Do you mostly listen to older music? Me too! In fact, I spent a lot of the new millennium so thoroughly backfilling on genre deep dives and missed gems of the 60s through 90s that I hit 2020 with very little familiarity with newer artists. What to do?
I set out to educate myself! In 2021 I listened to the critics choices for the best albums of the 2010s, and picked my own favorites. I did the same for 2020, picking my top 20. And I started off listening to new releases each month, eventually finding the 21 best albums of 2021. I had so much fun in the process that I decided to do it again in 2022, listening each month and discovering the 22 best albums of 2022.

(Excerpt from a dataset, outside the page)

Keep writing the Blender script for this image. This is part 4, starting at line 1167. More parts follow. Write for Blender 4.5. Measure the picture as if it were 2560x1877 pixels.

There are links to the 2021 and 2022 albums in the posts, but if you’d like a one-stop playlist, I’ve set that up in Spotify:
And now in 2023 I’m doing it again! I got a little behind in the beginning of the year, so I batched the “yes” and “maybe” albums of the first three months together:
Speaking of “yes” and “maybe”, this is how those categories work:
Yes– This represents the albums that, upon first listen, I think could definitely be in running for best of the year.
Maybe– These albums have something to recommend them, but also something that gives me pause. I put them in their own category, because I’ve found “maybes” sometimes linger and eventually become “yeses”.
Now that we’ve got all that sorted it, let’s proceed with my picks for the most promising albums from 99 April new releases!
Black Thought/El Michels Affair, Glorious Game– The Roots founder Black Thought and producer El Michels Affair have teamed up well on this album, with Black Thought’s philosophical lyrics and authoritative flow marrying up with an innovative and sharp live/sampled mix from Michels. Add to this the dub and classic soul elements, experimental touches, and the import of the lyrics combine to make a thoroughly excellent package.
Esther Rose, Safe to Run– I was looking forward to this since her album How Many Times made my top 21 in 2021. And here again we have her delightfully sincere vocals, emotionally literate storytelling, and utterly authentic feeling for country, pop, rock, and their fit together. I’m not sure if I’m totally sold on the sequencing, but damn does every single individual song hold up.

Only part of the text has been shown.